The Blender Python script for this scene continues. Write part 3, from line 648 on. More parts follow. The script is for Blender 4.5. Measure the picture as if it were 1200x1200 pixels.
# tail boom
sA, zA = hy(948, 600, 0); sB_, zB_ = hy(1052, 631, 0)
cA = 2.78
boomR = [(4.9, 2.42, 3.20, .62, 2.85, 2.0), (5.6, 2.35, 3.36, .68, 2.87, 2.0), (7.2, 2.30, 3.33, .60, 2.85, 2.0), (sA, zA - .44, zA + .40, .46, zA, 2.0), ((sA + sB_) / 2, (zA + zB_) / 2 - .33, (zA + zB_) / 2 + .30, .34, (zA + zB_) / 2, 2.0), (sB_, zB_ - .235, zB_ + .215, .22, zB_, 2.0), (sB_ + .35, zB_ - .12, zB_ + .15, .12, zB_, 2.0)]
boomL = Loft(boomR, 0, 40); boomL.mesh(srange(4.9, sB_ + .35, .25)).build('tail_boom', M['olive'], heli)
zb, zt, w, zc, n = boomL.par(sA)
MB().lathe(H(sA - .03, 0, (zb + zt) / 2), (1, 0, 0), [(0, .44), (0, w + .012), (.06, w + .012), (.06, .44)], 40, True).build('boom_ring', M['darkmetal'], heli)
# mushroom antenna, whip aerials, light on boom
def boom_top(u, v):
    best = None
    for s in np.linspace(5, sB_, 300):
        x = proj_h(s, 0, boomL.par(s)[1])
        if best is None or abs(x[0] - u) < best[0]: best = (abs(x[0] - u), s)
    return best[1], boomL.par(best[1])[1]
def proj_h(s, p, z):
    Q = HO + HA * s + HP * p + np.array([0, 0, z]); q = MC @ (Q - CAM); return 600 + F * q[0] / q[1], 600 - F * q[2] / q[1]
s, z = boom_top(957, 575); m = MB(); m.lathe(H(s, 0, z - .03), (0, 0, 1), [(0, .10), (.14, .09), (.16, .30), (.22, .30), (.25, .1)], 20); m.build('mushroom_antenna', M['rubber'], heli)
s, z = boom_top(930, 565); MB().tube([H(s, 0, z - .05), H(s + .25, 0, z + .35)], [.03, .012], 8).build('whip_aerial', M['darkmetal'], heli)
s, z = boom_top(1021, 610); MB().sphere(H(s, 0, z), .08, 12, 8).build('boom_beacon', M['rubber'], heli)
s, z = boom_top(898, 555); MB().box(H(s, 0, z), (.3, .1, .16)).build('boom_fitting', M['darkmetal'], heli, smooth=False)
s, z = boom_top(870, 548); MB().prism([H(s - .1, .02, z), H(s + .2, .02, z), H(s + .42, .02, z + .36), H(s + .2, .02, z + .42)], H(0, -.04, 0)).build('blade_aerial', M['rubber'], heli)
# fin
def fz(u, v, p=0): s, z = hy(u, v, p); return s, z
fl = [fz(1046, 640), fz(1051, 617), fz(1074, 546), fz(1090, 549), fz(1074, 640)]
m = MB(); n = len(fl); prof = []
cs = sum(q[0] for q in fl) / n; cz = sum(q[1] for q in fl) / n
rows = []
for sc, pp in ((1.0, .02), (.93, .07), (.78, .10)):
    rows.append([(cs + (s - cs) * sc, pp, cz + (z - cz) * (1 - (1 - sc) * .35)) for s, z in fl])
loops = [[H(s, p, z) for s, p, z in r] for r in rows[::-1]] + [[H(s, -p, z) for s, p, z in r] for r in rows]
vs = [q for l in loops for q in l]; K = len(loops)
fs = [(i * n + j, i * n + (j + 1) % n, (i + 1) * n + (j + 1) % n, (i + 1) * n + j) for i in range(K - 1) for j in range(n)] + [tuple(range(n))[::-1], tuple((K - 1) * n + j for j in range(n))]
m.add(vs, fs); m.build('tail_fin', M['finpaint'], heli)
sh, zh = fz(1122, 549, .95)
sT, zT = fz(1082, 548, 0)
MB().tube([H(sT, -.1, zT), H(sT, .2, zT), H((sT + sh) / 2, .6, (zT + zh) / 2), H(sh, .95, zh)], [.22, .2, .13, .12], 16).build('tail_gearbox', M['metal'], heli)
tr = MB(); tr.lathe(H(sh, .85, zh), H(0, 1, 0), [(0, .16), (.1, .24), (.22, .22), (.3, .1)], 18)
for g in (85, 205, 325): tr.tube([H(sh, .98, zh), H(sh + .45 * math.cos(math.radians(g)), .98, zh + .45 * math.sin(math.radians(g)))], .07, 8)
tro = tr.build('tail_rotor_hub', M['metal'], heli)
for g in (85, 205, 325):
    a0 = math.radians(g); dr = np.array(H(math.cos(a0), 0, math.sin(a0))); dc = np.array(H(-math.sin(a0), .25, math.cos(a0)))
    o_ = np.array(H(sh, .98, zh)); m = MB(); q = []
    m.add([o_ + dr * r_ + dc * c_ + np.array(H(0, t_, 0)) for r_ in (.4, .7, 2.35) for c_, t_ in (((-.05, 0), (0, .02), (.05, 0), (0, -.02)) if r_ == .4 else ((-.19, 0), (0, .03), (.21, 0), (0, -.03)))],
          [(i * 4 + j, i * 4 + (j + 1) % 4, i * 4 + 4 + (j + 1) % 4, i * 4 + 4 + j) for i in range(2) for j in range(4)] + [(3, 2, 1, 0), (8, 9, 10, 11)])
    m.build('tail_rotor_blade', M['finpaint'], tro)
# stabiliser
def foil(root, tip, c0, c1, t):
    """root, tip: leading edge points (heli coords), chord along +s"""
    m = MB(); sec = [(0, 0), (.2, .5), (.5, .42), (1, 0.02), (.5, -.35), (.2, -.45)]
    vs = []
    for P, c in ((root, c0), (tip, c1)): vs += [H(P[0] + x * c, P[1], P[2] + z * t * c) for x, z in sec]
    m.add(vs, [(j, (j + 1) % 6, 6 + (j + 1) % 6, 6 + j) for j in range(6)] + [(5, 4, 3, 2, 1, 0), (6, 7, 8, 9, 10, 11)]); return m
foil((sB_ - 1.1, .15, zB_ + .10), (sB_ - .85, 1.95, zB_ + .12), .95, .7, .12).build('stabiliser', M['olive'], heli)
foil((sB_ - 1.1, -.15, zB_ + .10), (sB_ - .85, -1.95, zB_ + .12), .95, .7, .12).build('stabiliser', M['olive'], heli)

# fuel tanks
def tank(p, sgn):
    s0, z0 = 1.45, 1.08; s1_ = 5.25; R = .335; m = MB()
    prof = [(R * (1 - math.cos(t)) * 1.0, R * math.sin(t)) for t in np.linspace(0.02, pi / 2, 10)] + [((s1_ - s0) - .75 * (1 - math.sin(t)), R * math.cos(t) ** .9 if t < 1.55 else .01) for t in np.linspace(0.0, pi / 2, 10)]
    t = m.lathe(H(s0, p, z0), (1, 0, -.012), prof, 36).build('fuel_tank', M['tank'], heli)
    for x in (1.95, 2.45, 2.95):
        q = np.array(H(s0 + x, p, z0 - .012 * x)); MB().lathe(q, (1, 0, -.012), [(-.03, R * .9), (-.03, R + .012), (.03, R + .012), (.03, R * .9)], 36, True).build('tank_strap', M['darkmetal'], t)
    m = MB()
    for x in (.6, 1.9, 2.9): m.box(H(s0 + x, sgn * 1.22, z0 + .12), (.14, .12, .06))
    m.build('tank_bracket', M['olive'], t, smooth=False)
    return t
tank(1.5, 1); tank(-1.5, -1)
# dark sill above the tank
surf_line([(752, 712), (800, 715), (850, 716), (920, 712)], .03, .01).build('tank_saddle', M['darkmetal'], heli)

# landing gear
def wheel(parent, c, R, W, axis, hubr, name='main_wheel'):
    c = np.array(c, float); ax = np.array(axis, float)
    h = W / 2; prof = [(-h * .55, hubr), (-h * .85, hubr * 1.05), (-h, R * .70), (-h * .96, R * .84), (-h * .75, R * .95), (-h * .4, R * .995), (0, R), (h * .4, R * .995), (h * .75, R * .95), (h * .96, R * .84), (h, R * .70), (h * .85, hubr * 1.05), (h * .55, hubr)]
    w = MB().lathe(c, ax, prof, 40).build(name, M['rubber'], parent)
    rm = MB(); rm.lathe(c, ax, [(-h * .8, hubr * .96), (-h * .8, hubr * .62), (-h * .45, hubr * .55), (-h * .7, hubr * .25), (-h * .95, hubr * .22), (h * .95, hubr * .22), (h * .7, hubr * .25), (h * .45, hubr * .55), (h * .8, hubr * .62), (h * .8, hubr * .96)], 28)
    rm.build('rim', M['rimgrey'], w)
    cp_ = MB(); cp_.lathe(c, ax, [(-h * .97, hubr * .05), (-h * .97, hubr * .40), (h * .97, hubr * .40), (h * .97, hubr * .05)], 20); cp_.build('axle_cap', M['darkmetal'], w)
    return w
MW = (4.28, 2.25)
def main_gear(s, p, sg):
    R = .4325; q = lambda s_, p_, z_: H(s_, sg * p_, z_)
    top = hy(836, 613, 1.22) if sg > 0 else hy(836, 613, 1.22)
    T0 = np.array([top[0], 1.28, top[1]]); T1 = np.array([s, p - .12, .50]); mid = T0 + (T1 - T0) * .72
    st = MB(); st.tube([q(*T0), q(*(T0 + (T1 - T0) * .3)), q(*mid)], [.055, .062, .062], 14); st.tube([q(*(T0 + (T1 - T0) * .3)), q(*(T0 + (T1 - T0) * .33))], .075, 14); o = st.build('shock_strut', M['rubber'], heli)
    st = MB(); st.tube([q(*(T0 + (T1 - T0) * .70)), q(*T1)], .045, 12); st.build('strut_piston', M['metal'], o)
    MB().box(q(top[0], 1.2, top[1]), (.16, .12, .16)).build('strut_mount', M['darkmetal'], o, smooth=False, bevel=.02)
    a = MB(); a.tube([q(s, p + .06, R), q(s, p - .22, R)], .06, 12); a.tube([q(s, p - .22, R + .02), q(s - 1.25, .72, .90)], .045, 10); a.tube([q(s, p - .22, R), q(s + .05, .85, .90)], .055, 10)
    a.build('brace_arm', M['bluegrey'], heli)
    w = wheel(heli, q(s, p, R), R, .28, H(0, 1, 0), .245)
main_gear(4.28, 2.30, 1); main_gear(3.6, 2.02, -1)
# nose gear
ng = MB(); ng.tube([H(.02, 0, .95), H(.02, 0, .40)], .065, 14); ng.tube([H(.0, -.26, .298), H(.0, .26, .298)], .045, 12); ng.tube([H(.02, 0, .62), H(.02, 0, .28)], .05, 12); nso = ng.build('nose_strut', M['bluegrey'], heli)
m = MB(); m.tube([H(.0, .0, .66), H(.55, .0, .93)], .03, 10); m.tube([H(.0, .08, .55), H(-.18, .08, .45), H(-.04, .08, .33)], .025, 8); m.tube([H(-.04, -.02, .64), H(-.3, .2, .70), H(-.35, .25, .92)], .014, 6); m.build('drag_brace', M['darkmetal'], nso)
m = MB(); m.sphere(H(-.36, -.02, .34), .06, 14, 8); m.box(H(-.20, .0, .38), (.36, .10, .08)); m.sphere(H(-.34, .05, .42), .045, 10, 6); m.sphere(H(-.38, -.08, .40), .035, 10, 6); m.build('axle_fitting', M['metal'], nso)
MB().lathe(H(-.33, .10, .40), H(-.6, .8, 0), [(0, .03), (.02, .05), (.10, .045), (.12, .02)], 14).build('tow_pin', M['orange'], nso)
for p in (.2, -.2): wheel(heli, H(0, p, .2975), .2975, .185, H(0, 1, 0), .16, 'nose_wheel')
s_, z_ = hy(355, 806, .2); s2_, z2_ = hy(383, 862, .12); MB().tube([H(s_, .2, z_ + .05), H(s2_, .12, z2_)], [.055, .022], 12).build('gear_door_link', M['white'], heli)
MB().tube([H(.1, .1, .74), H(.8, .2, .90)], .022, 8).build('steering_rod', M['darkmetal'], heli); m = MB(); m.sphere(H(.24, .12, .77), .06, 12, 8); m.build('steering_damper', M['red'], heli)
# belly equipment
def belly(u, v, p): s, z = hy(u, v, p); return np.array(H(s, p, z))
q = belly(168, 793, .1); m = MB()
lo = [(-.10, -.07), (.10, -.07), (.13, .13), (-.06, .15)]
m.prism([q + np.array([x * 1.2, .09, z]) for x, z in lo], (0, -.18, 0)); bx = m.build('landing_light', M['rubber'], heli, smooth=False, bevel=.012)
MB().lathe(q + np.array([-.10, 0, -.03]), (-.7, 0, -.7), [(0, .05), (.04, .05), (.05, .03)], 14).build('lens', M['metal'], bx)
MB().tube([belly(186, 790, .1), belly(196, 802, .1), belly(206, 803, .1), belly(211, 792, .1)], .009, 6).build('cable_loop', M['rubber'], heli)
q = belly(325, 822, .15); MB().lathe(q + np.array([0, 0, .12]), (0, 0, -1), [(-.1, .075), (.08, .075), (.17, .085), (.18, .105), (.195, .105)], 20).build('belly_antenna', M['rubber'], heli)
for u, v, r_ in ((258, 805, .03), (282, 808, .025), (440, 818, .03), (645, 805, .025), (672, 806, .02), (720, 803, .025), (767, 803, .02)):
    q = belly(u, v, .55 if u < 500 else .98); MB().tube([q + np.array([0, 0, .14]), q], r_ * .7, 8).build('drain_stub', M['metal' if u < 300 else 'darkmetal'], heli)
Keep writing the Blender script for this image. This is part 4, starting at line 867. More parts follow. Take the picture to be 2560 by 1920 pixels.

WRITTEN PROBLEM> Out of the preceding entries, pull every line containing the string "this".

REPLY>
The Blender Python script for this scene continues. Write part 3, from line 648 on. More parts follow. The script is for Blender 4.5. Measure the picture as if it were 1200x1200 pixels.
Keep writing the Blender script for this image. This is part 4, starting at line 867. More parts follow. Take the picture to be 2560 by 1920 pixels.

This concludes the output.